### DIRECTION
Skip the pictures and extract all of the lines exactly as written.

### RAW DATA
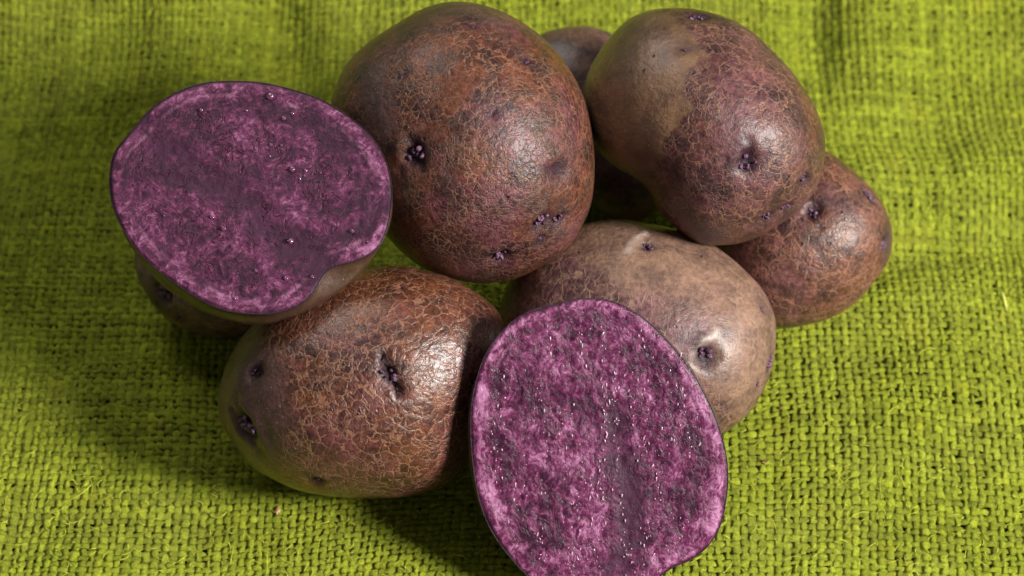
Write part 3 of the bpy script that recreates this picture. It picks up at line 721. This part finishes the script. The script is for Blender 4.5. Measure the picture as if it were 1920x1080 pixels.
# ------------------------------------------------------------------ crumbs and the stray straw
def ground_hit(px, py):
    """where the ray through a photo pixel meets the cloth (world cm), by marching"""
    cw = W*DIST; d = to_world(unproj(px, py, 0.0))[0]-cw; d /= np.linalg.norm(d)
    best = None
    for k in np.linspace(40, 80, 1600):
        p = cw+d*k
        t = np.interp(p[1], YY, tt); z = cloth_point(np.array([p[0]]), np.array([t]), np.array([0.08]))[0][2]
        if p[2] <= z: best = p; break
    return best
CR = simple('crumb_tan', (0.42, 0.27, 0.12), 0.6, 0.4, 0.5, 18.0); CD = simple('crumb_brown', (0.16, 0.08, 0.04), 0.7, 0.3, 0.5, 18.0)
for k, (x, y, s, mt, lab) in enumerate([
        (520, 957, 0.075, CR, 'tan papery flake of skin on the cloth below the slit-eyed potato'),
        (303, 801, 0.05, CD, 'small brown crumb of soil on the cloth left of the slit-eyed potato'),
        (1462, 765, 0.05, CD, 'small brown crumb of soil on the cloth right of the pale tan potato'),
        (1432, 866, 0.06, CD, 'reddish brown crumb on the cloth below the pale tan potato')]):
    p = ground_hit(x, y); vv, ff = ico(2)
    vv = vv*(1+0.45*fbm(vv, 1.6, 3, k*5.0)[:, None])*np.array([1.0, 1.5 if k == 0 else 0.9, 0.55])*s
    o = link('crumb', make_mesh('crumb', vv*CM, ff, mt, smooth=False)); o.location = Vector((p*CM).tolist())
    tag(o, lab, 'crumb', 'crumbs on the cloth')
ST = simple('straw', (0.62, 0.62, 0.14), 0.6, 0.4, 0.3, 10.0)
p0, p1 = ground_hit(1879, 545), ground_hit(1888, 583)
ax = (p1-p0); n_ = 10; kk = np.linspace(0, 1, n_); R_ = 0.028*np.sin(kk*math.pi*0.9+0.15)+0.006
e1 = np.cross(ax, [0, 0, 1]); e1 /= np.linalg.norm(e1)
pts = []
for a, rr_ in zip(kk, R_):
    for j in range(6):
        q_ = j/6*6.283; pts.append(ax*(a-0.5)+e1*math.cos(q_)*rr_+np.array([0, -0.5, 0.8])*(math.sin(q_)*rr_*0.5+0.03*math.sin(a*3)))
idx = np.arange(n_*6).reshape(n_, 6); nxk = np.roll(idx, -1, 1)
o = link('straw', make_mesh('straw', np.array(pts)*CM, np.stack([idx[:-1], idx[1:], nxk[1:], nxk[:-1]], -1).reshape(-1, 4), ST))
o.location = Vector((((p0+p1)/2)*CM).tolist()); tag(o, 'short pale straw fibre lying on the cloth at the far right', 'straw')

### EXPECTED ANSWER
Write part 3 of the bpy script that recreates this picture. It picks up at line 721. This part finishes the script. The script is for Blender 4.5. Measure the picture as if it were 1920x1080 pixels.
# ------------------------------------------------------------------ crumbs and the stray straw
def ground_hit(px, py):
    """where the ray through a photo pixel meets the cloth (world cm), by marching"""
    cw = W*DIST; d = to_world(unproj(px, py, 0.0))[0]-cw; d /= np.linalg.norm(d)
    best = None
    for k in np.linspace(40, 80, 1600):
        p = cw+d*k
        t = np.interp(p[1], YY, tt); z = cloth_point(np.array([p[0]]), np.array([t]), np.array([0.08]))[0][2]
        if p[2] <= z: best = p; break
    return best
CR = simple('crumb_tan', (0.42, 0.27, 0.12), 0.6, 0.4, 0.5, 18.0); CD = simple('crumb_brown', (0.16, 0.08, 0.04), 0.7, 0.3, 0.5, 18.0)
for k, (x, y, s, mt, lab) in enumerate([
        (520, 957, 0.075, CR, 'tan papery flake of skin on the cloth below the slit-eyed potato'),
        (303, 801, 0.05, CD, 'small brown crumb of soil on the cloth left of the slit-eyed potato'),
        (1462, 765, 0.05, CD, 'small brown crumb of soil on the cloth right of the pale tan potato'),
        (1432, 866, 0.06, CD, 'reddish brown crumb on the cloth below the pale tan potato')]):
    p = ground_hit(x, y); vv, ff = ico(2)
    vv = vv*(1+0.45*fbm(vv, 1.6, 3, k*5.0)[:, None])*np.array([1.0, 1.5 if k == 0 else 0.9, 0.55])*s
    o = link('crumb', make_mesh('crumb', vv*CM, ff, mt, smooth=False)); o.location = Vector((p*CM).tolist())
    tag(o, lab, 'crumb', 'crumbs on the cloth')
ST = simple('straw', (0.62, 0.62, 0.14), 0.6, 0.4, 0.3, 10.0)
p0, p1 = ground_hit(1879, 545), ground_hit(1888, 583)
ax = (p1-p0); n_ = 10; kk = np.linspace(0, 1, n_); R_ = 0.028*np.sin(kk*math.pi*0.9+0.15)+0.006
e1 = np.cross(ax, [0, 0, 1]); e1 /= np.linalg.norm(e1)
pts = []
for a, rr_ in zip(kk, R_):
    for j in range(6):
        q_ = j/6*6.283; pts.append(ax*(a-0.5)+e1*math.cos(q_)*rr_+np.array([0, -0.5, 0.8])*(math.sin(q_)*rr_*0.5+0.03*math.sin(a*3)))
idx = np.arange(n_*6).reshape(n_, 6); nxk = np.roll(idx, -1, 1)
o = link('straw', make_mesh('straw', np.array(pts)*CM, np.stack([idx[:-1], idx[1:], nxk[1:], nxk[:-1]], -1).reshape(-1, 4), ST))
o.location = Vector((((p0+p1)/2)*CM).tolist()); tag(o, 'short pale straw fibre lying on the cloth at the far right', 'straw')